Go through the data below and copy it exactly, skipping every picture.

### Data extract

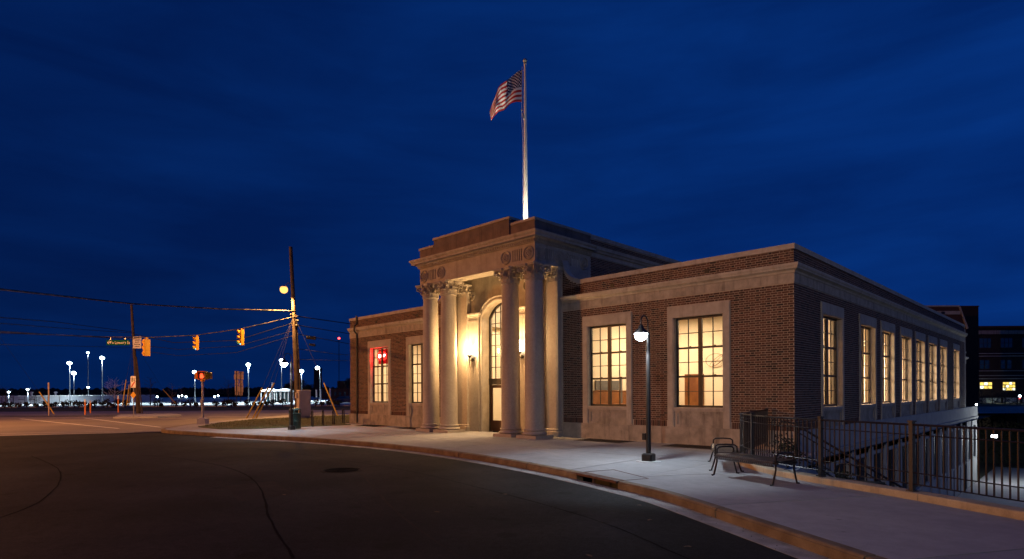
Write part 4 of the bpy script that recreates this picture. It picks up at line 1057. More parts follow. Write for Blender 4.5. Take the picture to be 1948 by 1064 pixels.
for y in (8.5, 13.5, 18.5, 23.2, 27.4): ceil_light(-4.2, y, 4.74, 1050, 'hall ceiling light behind the ' + {8.5: 'second side window from the brick corner', 13.5: 'fourth side window from the brick corner', 18.5: 'sixth side window from the brick corner', 23.2: 'second last side window at the rear', 27.4: 'last side window at the rear'}[y], 1.6, 1.2)
ceil_light(-20.9, 3.0, 4.74, 165, 'ceiling light behind the window with the red neon sign')
ceil_light(-17.4, 3.0, 4.74, 165, 'ceiling light behind the window left of the columns')
ceil_light(-11.9, 3.4, 6.89, 420, 'ceiling light in the entrance hall behind the arched window', 2.4, 2.4)
# things seen inside
idoor = MB(); idoor.box(-6.36, -6.25, 5.53, 5.598, 0.05, 2.42); idoor.box(-5.62, -5.51, 5.53, 5.598, 0.05, 2.42); idoor.box(-6.2495, -5.6205, 5.53, 5.598, 2.30, 2.42)
idf = idoor.build('inner_door_frame', 'wood', ST); MB().box(-6.249, -5.621, 5.56, 5.59, 0.05, 2.299).build('door_leaf', 'wood', idf)
cnt_ = thing('service_counter', 'brown timber counter with dark screen behind the window right of the columns', 'counter', (-8.09, 0, 0.05))
MB().box(0.0, 0.55, 0.7, 4.6, 0, 1.12).build('front', 'wood', cnt_); MB().box(-0.0, 0.62, 0.66, 4.64, 1.121, 1.16).build('top', 'wood', cnt_)
MB().box(0.012, 0.05, 1.55, 3.15, 1.72, 2.10).build('screen', 'grey_panel', cnt_); MB().box(0.01, 0.035, 0.8, 4.5, 1.161, 1.70).build('back_panel', 'wood', cnt_)
MB().box(0.011, 0.036, 3.30, 3.42, 1.161, 2.2).build('post', 'grey_panel', cnt_)
ban = thing('hanging_banner', 'tall dark banner hanging inside the arched entrance window', 'banner', (-13.2, 2.6, 2.5))
MB().box(-0.16, 0.16, -0.015, 0.015, 0.0, 1.55).build('cloth', 'grey_panel', ban); mb = MB(); mb.tube([(-0.2, 0, 1.57), (0.2, 0, 1.57)], 0.02, 8); mb.tube([(0, 0, 1.58), (0, 0, 4.38)], 0.006, 5); mb.build('rod', 'iron', ban)
wa = thing('wall_sculpture', 'curled wire sculpture on the cream wall behind the right hand front window', 'wall art', (-5.0, 5.57, 2.95))
mb = MB()
for k in range(3): mb.tube([(0.42 * math.cos(a) * (1 - 0.2 * k) + 0.1 * k, -0.03 * k, 0.28 * math.sin(a + k) * (1 - 0.1 * k)) for a in [2 * PI * i / 24 * 0.86 for i in range(25)]], 0.008, 6)
mb.build('wire', 'wood', wa)
hb = thing('hall_bench', 'low grey panelled bench seen through the entrance doors', 'bench', (-12.6, 4.6, 0.05))
MB().box(-0.8, 0.8, -0.2, 0.2, 0.0, 0.86).build('back', 'grey_panel', hb); MB().box(-0.8, 0.8, -0.55, -0.21, 0.0, 0.45).build('seat', 'wood', hb)

# ================================================================== BASEMENT STOREY AND THE COURT ON THE RIGHT
bs = MB(); bs.box(-0.3, -0.002, 0.0, 35.6, -4.9, -0.75 + 0.01); base_core = None
HB = []
y = 3.6
while y < 34.2:
    HB.append((y, y + 1.55, -2.95, -0.75)); y += 2.3
bmb = MB()
for a, b, c, d in panels(0.0, 35.6, -5.0, -0.142, HB): bmb.box(-0.35, 0.0, a, b, c, d)
basement = bmb.build('basement_wall', 'concrete', ST)
lg = MB(); lg.sweep([(0.0, -0.05), (0.0, 35.62)], [(0.0, -0.40), (0.05, -0.38), (0.06, -0.22), (0.10, -0.20), (0.10, -0.15), (0.0, -0.145), (-0.05, -0.145), (-0.05, -0.40)]); lg.build('ledge', 'concrete', basement)
for a, b, c, d in HB:
    w = MB(); w.box(-0.14, -0.10, a, b, c, d); w.build('basement_window', 'black', basement)
    p = MB(); p.box(-0.099, -0.05, a + 0.74, a + 0.81, c, d); p.build('mullion', 'bronze', basement)
    s_ = MB(); s_.box(-0.09, 0.05, a - 0.03, b + 0.03, c - 0.12, c - 0.003); s_.build('sill', 'concrete', basement)
# pier strips between the basement windows
for i in range(len(HB) - 1):
    MB().box(0.0, 0.06, HB[i][1] + 0.14, HB[i + 1][0] - 0.14, -4.9, -0.41).build('pier', 'concrete', basement)
# rear lower wing of the station
rear = MB(); rear.box(-6, -0.6, YEND + 0.36, 35.5, -0.1, 4.3); rear.build('rear_wing_wall', 'dark_brick', ST)
MB().sweep([(-0.6, YEND + 0.36), (-0.6, 35.5), (-6, 35.5)], [(0, 3.55), (0.02, 3.56), (0.02, 3.85), (0.15, 3.92), (0.15, 4.02), (0, 4.05), (-0.1, 4.05), (-0.1, 3.55)]).build('rear_wing_cornice', 'stone', ST)
MB().sweep([(-0.6, YEND + 0.36), (-0.6, 35.5), (-6, 35.5)], [(0.03, 4.301), (0.03, 4.42), (-0.3, 4.42), (-0.3, 4.301)]).build('rear_wing_coping', 'stone', ST)
MB().box(-0.598, -0.55, 32.3, 33.4, 1.0, 3.0).build('rear_window', 'bronze', ST)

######

Solution to the problem>
Write part 4 of the bpy script that recreates this picture. It picks up at line 1057. More parts follow. Write for Blender 4.5. Take the picture to be 1948 by 1064 pixels.
for y in (8.5, 13.5, 18.5, 23.2, 27.4): ceil_light(-4.2, y, 4.74, 1050, 'hall ceiling light behind the ' + {8.5: 'second side window from the brick corner', 13.5: 'fourth side window from the brick corner', 18.5: 'sixth side window from the brick corner', 23.2: 'second last side window at the rear', 27.4: 'last side window at the rear'}[y], 1.6, 1.2)
ceil_light(-20.9, 3.0, 4.74, 165, 'ceiling light behind the window with the red neon sign')
ceil_light(-17.4, 3.0, 4.74, 165, 'ceiling light behind the window left of the columns')
ceil_light(-11.9, 3.4, 6.89, 420, 'ceiling light in the entrance hall behind the arched window', 2.4, 2.4)
# things seen inside
idoor = MB(); idoor.box(-6.36, -6.25, 5.53, 5.598, 0.05, 2.42); idoor.box(-5.62, -5.51, 5.53, 5.598, 0.05, 2.42); idoor.box(-6.2495, -5.6205, 5.53, 5.598, 2.30, 2.42)
idf = idoor.build('inner_door_frame', 'wood', ST); MB().box(-6.249, -5.621, 5.56, 5.59, 0.05, 2.299).build('door_leaf', 'wood', idf)
cnt_ = thing('service_counter', 'brown timber counter with dark screen behind the window right of the columns', 'counter', (-8.09, 0, 0.05))
MB().box(0.0, 0.55, 0.7, 4.6, 0, 1.12).build('front', 'wood', cnt_); MB().box(-0.0, 0.62, 0.66, 4.64, 1.121, 1.16).build('top', 'wood', cnt_)
MB().box(0.012, 0.05, 1.55, 3.15, 1.72, 2.10).build('screen', 'grey_panel', cnt_); MB().box(0.01, 0.035, 0.8, 4.5, 1.161, 1.70).build('back_panel', 'wood', cnt_)
MB().box(0.011, 0.036, 3.30, 3.42, 1.161, 2.2).build('post', 'grey_panel', cnt_)
ban = thing('hanging_banner', 'tall dark banner hanging inside the arched entrance window', 'banner', (-13.2, 2.6, 2.5))
MB().box(-0.16, 0.16, -0.015, 0.015, 0.0, 1.55).build('cloth', 'grey_panel', ban); mb = MB(); mb.tube([(-0.2, 0, 1.57), (0.2, 0, 1.57)], 0.02, 8); mb.tube([(0, 0, 1.58), (0, 0, 4.38)], 0.006, 5); mb.build('rod', 'iron', ban)
wa = thing('wall_sculpture', 'curled wire sculpture on the cream wall behind the right hand front window', 'wall art', (-5.0, 5.57, 2.95))
mb = MB()
for k in range(3): mb.tube([(0.42 * math.cos(a) * (1 - 0.2 * k) + 0.1 * k, -0.03 * k, 0.28 * math.sin(a + k) * (1 - 0.1 * k)) for a in [2 * PI * i / 24 * 0.86 for i in range(25)]], 0.008, 6)
mb.build('wire', 'wood', wa)
hb = thing('hall_bench', 'low grey panelled bench seen through the entrance doors', 'bench', (-12.6, 4.6, 0.05))
MB().box(-0.8, 0.8, -0.2, 0.2, 0.0, 0.86).build('back', 'grey_panel', hb); MB().box(-0.8, 0.8, -0.55, -0.21, 0.0, 0.45).build('seat', 'wood', hb)

# ================================================================== BASEMENT STOREY AND THE COURT ON THE RIGHT
bs = MB(); bs.box(-0.3, -0.002, 0.0, 35.6, -4.9, -0.75 + 0.01); base_core = None
HB = []
y = 3.6
while y < 34.2:
    HB.append((y, y + 1.55, -2.95, -0.75)); y += 2.3
bmb = MB()
for a, b, c, d in panels(0.0, 35.6, -5.0, -0.142, HB): bmb.box(-0.35, 0.0, a, b, c, d)
basement = bmb.build('basement_wall', 'concrete', ST)
lg = MB(); lg.sweep([(0.0, -0.05), (0.0, 35.62)], [(0.0, -0.40), (0.05, -0.38), (0.06, -0.22), (0.10, -0.20), (0.10, -0.15), (0.0, -0.145), (-0.05, -0.145), (-0.05, -0.40)]); lg.build('ledge', 'concrete', basement)
for a, b, c, d in HB:
    w = MB(); w.box(-0.14, -0.10, a, b, c, d); w.build('basement_window', 'black', basement)
    p = MB(); p.box(-0.099, -0.05, a + 0.74, a + 0.81, c, d); p.build('mullion', 'bronze', basement)
    s_ = MB(); s_.box(-0.09, 0.05, a - 0.03, b + 0.03, c - 0.12, c - 0.003); s_.build('sill', 'concrete', basement)
# pier strips between the basement windows
for i in range(len(HB) - 1):
    MB().box(0.0, 0.06, HB[i][1] + 0.14, HB[i + 1][0] - 0.14, -4.9, -0.41).build('pier', 'concrete', basement)
# rear lower wing of the station
rear = MB(); rear.box(-6, -0.6, YEND + 0.36, 35.5, -0.1, 4.3); rear.build('rear_wing_wall', 'dark_brick', ST)
MB().sweep([(-0.6, YEND + 0.36), (-0.6, 35.5), (-6, 35.5)], [(0, 3.55), (0.02, 3.56), (0.02, 3.85), (0.15, 3.92), (0.15, 4.02), (0, 4.05), (-0.1, 4.05), (-0.1, 3.55)]).build('rear_wing_cornice', 'stone', ST)
MB().sweep([(-0.6, YEND + 0.36), (-0.6, 35.5), (-6, 35.5)], [(0.03, 4.301), (0.03, 4.42), (-0.3, 4.42), (-0.3, 4.301)]).build('rear_wing_coping', 'stone', ST)
MB().box(-0.598, -0.55, 32.3, 33.4, 1.0, 3.0).build('rear_window', 'bronze', ST)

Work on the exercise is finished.